Starting with the CPU temperatures, I have to say this is the most disappointing area of the Blade 15. While the 90C figure on the chart above may look in line with the other models we are comparing it to, under our AIDA64 stress test, the Blade 15 could only hold its all-core clock speed at between 2.4-2.5GHz after a ten-minute stress test. To give you some comparison data, the PC Specialist Recoil II held steady at 3.1GHz, while the Gigabyte Aero 15X was able to run even faster at 3.4GHz.

We have been in discussions with Razer about this and they have suggested it should be able to maintain above 3GHz under sustained load, but I have tested two separate Blade 15 models and both would drop to the 2.4-2.5GHz mark in AIDA64.

To give an indicator of what this means for real-world CPU performance, I ran 10 consecutive Cinebench runs, and compared the score from the 10th run to the score from the 1st run. By the time the CPU has heated up, and the clock speed has dropped, the Blade 15 scores almost 200 points less – a performance decrease of 16.8%.

Now, how big of an issue this is really depends on how you use the laptop. The model I have, with the 144Hz display, is really aimed at gamers – and we know gaming does not tax the CPU nearly as much as the GPU, which allows the clock speed to stay high and thus does not affect gaming performance. However, if you are a video editor or want to render with the Blade 15 (for which the 4K display model would appeal) then the CPU going as slow as 2.4GHz is going to negatively affect your productivity.
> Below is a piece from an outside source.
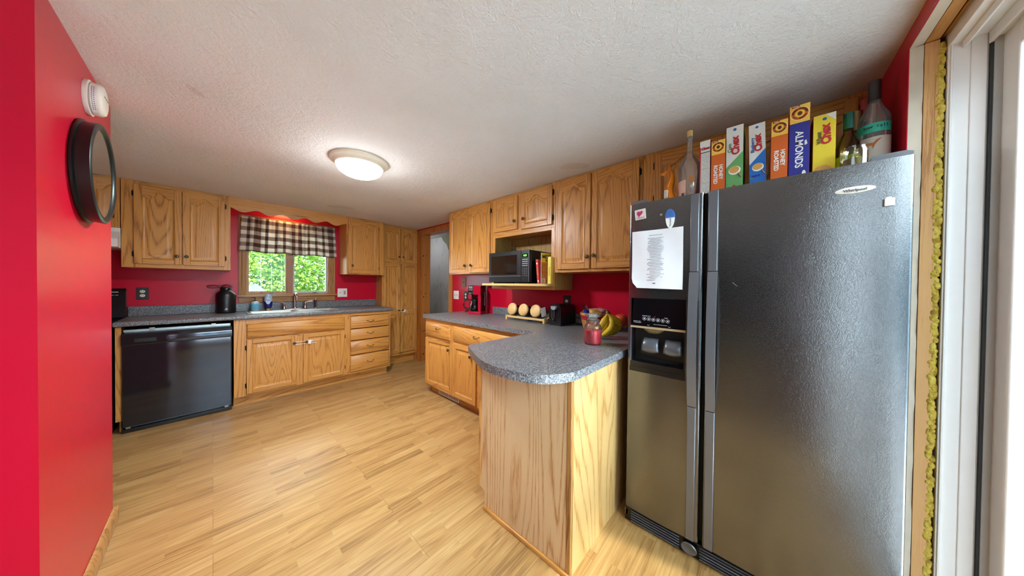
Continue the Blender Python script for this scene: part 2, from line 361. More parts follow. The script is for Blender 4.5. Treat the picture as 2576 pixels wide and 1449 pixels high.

Thankfully, the GPU does a better job at staying cool than the CPU does. The peak of 79C came with the GTX 1070 clock speed hovering between 1379-1404MHz, too – between 60-80MHz faster than this chip's base clock.

Noise

We already mentioned the two 44-blade fans that are used to cool the Blade 15. In terms of the noise they produce, I would describe it as ‘loud but not insufferable.' If anyone else is in the room with you while you're gaming, for instance, they are likely to get a bit annoyed by the constant noise. Compared to other gaming laptops, however, the Blade 15 is probably only slightly louder than average. Considering it is so thin, which makes heat dissipation less effective than with a thicker chassis, the noise is tolerable.

Battery

The last area to touch on is battery life. The Blade 15 uses a 80Wh/5209mAh cell and it does last an impressively long time considering this is a proper gaming laptop. Of course, if you're gaming away from the mains don't expect it to last anywhere near the three-hour mark, but for general word processing and web browsing the Blade 15 will last around 7 hours in the real world – a terrific result for a machine of this calibre.